** Begin Stored data **
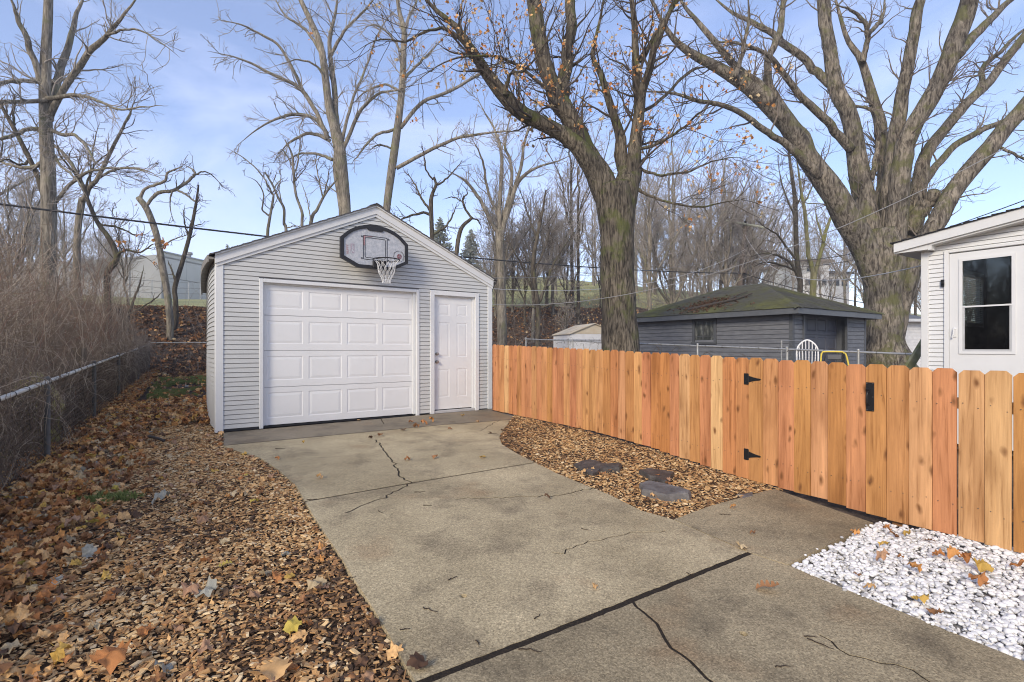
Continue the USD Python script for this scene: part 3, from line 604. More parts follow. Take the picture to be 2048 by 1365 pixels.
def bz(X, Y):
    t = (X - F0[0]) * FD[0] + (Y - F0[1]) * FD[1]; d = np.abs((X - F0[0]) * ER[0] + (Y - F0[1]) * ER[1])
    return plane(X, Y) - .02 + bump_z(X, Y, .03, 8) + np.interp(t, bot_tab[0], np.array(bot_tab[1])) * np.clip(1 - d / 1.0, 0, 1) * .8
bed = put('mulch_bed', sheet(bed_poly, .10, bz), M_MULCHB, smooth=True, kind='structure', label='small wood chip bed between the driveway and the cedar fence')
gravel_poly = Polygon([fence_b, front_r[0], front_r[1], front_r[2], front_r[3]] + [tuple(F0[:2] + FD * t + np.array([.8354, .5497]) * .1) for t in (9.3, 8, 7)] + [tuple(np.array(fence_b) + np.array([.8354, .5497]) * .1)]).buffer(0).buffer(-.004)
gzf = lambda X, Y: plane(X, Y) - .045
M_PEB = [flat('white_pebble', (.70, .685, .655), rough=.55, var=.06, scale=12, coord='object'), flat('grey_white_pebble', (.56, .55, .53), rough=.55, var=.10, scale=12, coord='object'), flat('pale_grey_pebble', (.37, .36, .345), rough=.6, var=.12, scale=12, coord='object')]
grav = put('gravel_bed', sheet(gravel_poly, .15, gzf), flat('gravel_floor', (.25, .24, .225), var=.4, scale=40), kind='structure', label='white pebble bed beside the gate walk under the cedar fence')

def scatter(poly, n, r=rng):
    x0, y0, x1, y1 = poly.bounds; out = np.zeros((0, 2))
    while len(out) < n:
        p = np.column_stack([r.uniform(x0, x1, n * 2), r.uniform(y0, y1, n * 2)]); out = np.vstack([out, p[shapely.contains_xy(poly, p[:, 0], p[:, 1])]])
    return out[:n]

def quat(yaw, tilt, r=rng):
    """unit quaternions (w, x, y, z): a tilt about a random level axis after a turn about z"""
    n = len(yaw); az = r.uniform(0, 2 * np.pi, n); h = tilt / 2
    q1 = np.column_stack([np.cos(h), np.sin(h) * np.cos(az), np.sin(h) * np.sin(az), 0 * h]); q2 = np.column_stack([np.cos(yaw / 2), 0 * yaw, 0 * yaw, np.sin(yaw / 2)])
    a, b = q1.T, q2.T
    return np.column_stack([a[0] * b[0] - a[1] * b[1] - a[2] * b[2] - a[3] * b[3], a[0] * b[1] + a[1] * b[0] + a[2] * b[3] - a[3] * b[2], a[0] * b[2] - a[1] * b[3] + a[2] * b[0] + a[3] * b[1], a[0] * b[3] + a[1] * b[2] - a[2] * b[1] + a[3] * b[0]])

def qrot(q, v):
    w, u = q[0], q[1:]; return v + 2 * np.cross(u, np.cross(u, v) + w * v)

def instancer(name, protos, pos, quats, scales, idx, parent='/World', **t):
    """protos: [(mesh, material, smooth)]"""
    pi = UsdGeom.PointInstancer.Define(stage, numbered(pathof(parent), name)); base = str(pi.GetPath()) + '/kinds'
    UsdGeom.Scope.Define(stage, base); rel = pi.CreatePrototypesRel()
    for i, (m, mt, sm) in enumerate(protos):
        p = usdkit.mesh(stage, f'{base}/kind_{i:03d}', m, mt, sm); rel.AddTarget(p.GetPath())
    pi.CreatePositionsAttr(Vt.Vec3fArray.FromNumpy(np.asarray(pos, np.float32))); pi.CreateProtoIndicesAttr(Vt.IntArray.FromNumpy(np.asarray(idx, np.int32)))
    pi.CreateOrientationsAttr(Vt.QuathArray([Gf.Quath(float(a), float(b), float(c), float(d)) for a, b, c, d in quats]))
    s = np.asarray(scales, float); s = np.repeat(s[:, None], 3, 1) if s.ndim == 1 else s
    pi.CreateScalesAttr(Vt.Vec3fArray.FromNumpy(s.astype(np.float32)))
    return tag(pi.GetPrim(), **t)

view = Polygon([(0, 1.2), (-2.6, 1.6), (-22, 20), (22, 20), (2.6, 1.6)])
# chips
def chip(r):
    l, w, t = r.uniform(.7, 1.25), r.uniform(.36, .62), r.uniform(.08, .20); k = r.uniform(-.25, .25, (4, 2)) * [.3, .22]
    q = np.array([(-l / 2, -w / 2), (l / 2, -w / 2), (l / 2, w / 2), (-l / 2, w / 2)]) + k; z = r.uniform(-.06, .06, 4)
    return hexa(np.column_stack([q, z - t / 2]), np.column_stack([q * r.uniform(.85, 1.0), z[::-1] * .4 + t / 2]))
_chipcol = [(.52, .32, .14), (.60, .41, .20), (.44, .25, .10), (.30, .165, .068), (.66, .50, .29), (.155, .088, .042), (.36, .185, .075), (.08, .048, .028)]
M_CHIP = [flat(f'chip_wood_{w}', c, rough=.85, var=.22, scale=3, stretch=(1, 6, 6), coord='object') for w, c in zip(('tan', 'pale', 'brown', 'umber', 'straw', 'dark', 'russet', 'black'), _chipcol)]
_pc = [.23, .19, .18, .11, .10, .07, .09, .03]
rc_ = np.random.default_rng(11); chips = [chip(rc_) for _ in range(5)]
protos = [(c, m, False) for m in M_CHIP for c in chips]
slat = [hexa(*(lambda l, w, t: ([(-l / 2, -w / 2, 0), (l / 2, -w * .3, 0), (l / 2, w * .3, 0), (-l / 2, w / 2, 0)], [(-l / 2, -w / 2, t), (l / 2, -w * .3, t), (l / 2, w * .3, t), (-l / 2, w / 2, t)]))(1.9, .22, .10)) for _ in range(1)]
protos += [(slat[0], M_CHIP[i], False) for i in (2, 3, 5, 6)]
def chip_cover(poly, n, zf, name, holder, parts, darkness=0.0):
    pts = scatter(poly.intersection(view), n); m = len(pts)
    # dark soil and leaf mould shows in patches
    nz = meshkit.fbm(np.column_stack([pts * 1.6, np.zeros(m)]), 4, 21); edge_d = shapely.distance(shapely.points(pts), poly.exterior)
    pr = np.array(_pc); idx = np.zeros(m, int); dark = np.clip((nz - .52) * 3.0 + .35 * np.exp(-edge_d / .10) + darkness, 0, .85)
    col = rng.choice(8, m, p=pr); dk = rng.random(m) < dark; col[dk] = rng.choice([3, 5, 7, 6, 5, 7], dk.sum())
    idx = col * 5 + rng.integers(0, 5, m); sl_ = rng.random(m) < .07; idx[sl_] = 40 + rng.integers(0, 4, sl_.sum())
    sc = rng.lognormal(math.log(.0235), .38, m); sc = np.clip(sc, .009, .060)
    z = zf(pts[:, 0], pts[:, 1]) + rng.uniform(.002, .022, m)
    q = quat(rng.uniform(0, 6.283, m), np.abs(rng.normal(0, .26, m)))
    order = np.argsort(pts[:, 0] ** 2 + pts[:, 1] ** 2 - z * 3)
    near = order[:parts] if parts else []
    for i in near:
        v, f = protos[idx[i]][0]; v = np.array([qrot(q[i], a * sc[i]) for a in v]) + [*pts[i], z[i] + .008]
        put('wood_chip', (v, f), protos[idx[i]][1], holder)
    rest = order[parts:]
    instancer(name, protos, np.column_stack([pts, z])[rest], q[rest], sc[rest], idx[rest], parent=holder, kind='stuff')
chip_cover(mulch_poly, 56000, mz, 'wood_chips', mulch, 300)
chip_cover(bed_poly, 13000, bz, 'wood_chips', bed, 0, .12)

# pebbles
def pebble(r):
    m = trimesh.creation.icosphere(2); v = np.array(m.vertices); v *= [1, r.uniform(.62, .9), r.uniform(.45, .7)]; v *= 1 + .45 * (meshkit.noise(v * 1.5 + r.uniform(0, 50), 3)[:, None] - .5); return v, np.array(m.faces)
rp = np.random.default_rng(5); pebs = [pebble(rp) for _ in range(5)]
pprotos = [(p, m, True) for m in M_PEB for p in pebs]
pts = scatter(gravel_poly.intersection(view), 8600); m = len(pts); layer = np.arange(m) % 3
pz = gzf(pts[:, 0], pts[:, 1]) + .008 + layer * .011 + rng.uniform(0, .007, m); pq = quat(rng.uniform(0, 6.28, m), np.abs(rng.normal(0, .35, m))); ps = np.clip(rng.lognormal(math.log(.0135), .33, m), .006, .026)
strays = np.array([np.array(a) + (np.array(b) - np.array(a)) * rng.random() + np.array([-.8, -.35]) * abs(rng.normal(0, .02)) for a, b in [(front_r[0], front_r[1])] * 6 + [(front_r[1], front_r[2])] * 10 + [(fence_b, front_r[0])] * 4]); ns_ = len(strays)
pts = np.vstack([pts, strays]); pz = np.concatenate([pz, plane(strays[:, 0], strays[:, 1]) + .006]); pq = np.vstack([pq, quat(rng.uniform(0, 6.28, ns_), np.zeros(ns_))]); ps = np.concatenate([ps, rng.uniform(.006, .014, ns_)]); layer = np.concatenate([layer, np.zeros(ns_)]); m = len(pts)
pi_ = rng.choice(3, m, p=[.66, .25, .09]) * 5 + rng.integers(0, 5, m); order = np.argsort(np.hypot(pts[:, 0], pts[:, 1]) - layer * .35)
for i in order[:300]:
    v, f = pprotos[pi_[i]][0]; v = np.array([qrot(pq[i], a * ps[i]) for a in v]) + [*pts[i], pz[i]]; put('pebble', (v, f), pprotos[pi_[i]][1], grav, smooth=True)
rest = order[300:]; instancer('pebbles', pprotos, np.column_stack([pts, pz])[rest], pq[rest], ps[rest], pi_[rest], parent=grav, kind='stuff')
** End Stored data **
** Begin Stored data **
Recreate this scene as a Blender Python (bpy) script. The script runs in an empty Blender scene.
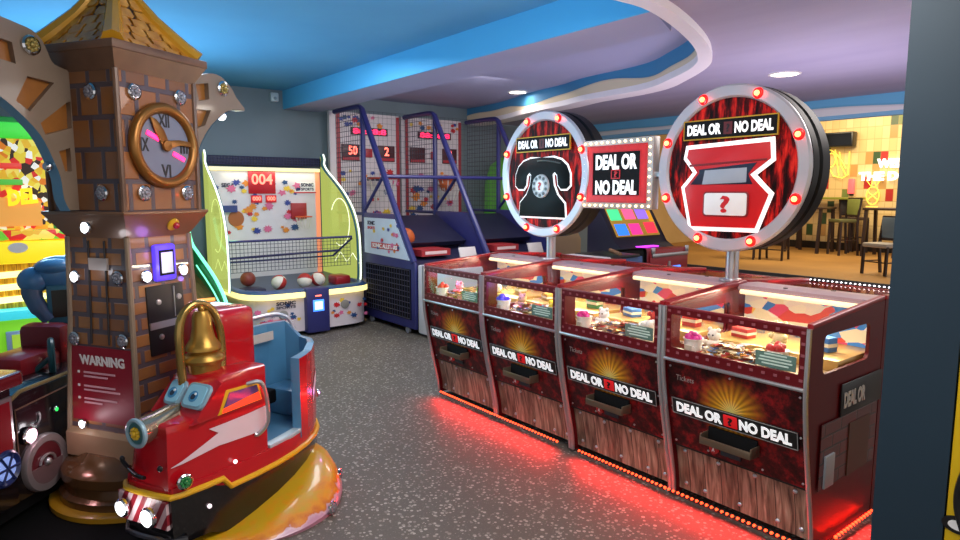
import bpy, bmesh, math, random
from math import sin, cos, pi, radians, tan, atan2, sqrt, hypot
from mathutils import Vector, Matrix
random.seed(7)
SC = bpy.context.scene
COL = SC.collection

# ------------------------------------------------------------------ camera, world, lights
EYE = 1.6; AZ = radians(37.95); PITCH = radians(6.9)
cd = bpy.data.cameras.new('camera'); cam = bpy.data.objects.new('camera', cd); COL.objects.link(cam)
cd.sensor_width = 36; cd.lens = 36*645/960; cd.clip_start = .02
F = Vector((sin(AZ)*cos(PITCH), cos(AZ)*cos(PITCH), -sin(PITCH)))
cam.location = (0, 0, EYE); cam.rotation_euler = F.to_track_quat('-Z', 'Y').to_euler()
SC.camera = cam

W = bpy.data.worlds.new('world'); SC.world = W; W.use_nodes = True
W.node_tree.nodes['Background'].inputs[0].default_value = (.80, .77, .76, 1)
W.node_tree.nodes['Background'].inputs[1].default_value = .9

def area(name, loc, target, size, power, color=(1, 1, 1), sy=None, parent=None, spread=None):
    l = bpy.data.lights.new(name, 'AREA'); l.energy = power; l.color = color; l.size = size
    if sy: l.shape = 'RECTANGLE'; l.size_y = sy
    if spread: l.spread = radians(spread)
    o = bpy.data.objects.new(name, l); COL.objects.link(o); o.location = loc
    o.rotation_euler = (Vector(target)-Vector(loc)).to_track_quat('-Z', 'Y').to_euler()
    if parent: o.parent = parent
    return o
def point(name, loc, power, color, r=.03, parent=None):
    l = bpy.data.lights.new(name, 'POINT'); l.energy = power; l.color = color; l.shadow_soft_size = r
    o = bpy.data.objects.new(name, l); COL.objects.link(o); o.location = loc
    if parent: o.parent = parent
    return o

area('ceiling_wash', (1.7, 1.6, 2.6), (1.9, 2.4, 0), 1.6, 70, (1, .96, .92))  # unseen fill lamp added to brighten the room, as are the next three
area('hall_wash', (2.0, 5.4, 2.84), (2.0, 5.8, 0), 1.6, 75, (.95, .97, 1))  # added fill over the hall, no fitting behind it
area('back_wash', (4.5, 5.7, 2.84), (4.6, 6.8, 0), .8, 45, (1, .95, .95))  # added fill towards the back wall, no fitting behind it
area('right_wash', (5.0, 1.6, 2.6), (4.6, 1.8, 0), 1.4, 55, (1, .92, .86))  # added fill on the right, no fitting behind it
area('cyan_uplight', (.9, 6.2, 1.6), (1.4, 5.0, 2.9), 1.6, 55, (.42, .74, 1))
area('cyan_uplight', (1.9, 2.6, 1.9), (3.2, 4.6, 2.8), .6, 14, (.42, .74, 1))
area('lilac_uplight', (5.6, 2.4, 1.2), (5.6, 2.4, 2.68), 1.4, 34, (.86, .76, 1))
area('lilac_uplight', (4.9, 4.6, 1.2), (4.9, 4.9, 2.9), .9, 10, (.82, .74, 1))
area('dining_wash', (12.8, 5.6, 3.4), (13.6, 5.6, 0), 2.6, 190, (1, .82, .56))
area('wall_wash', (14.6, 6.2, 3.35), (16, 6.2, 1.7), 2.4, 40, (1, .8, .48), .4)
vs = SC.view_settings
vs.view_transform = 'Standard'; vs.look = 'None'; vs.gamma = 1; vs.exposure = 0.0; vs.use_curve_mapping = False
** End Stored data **
__Exercise goal__
Of the entries above, repeat exactly the lines from the line with "Continue the USD" through the line with "under the cedar fence')", both of them included.

__Solved problem__
Continue the USD Python script for this scene: part 3, from line 604. More parts follow. Take the picture to be 2048 by 1365 pixels.
def bz(X, Y):
    t = (X - F0[0]) * FD[0] + (Y - F0[1]) * FD[1]; d = np.abs((X - F0[0]) * ER[0] + (Y - F0[1]) * ER[1])
    return plane(X, Y) - .02 + bump_z(X, Y, .03, 8) + np.interp(t, bot_tab[0], np.array(bot_tab[1])) * np.clip(1 - d / 1.0, 0, 1) * .8
bed = put('mulch_bed', sheet(bed_poly, .10, bz), M_MULCHB, smooth=True, kind='structure', label='small wood chip bed between the driveway and the cedar fence')
gravel_poly = Polygon([fence_b, front_r[0], front_r[1], front_r[2], front_r[3]] + [tuple(F0[:2] + FD * t + np.array([.8354, .5497]) * .1) for t in (9.3, 8, 7)] + [tuple(np.array(fence_b) + np.array([.8354, .5497]) * .1)]).buffer(0).buffer(-.004)
gzf = lambda X, Y: plane(X, Y) - .045
M_PEB = [flat('white_pebble', (.70, .685, .655), rough=.55, var=.06, scale=12, coord='object'), flat('grey_white_pebble', (.56, .55, .53), rough=.55, var=.10, scale=12, coord='object'), flat('pale_grey_pebble', (.37, .36, .345), rough=.6, var=.12, scale=12, coord='object')]
grav = put('gravel_bed', sheet(gravel_poly, .15, gzf), flat('gravel_floor', (.25, .24, .225), var=.4, scale=40), kind='structure', label='white pebble bed beside the gate walk under the cedar fence')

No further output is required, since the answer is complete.